Communication Asset Mapping with students

I love a good map, especially when the map tells me something that I didn’t know before. This is why we have for some time incorporated spatial methods in teaching communications research at Greenwich. With the help of students on the BA Media & Communications, I’ve put together a slide deck explaining how we have used communication asset mapping as a method for investigating the neighbourhood around the campus.

Slides: Communication Asset Mapping in Practice

One of the fundamental insights of media theory is that media shape space (the light bulb is the classic example of this, as Marshall McLuhan argues).

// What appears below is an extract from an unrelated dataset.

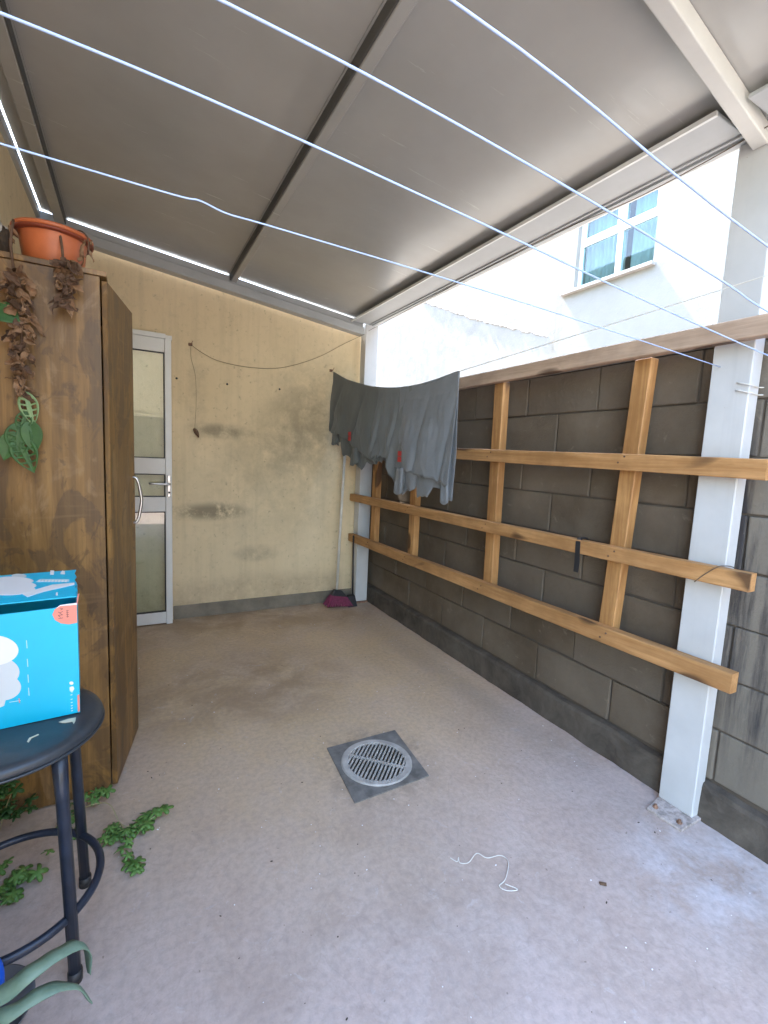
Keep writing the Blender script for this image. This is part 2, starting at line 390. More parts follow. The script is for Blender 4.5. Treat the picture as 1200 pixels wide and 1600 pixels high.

More specifically, communications scholars are interested in questions of how people experience and interact in space – neighbourhoods, urban areas, or even individual streets. This is where digital technologies come in. Mapmaking has become a lot more accessible to non-experts in cartography in recent years. Tools like Google Maps, Mapbox and CartoDB make it possible to add layers of data on to maps of the world, down to a very fine level of detail. We can document and visualise our environment (and share those visualisations) using cheap or free tools online

So, this is why our students can sometimes be found walking around the public spaces of Greenwich, taking notes and pictures. The inspiration for this comes from the MetaConnects group at the Annenberg School for Communication (University of Southern California) whose work aims to link research and practice through the study of communities, diversity and communication technologies. Importantly, they have created a very useful research toolkit, shared online. We’ve borrowed some of their concepts and methods, and put them to use on the streets of Greenwich.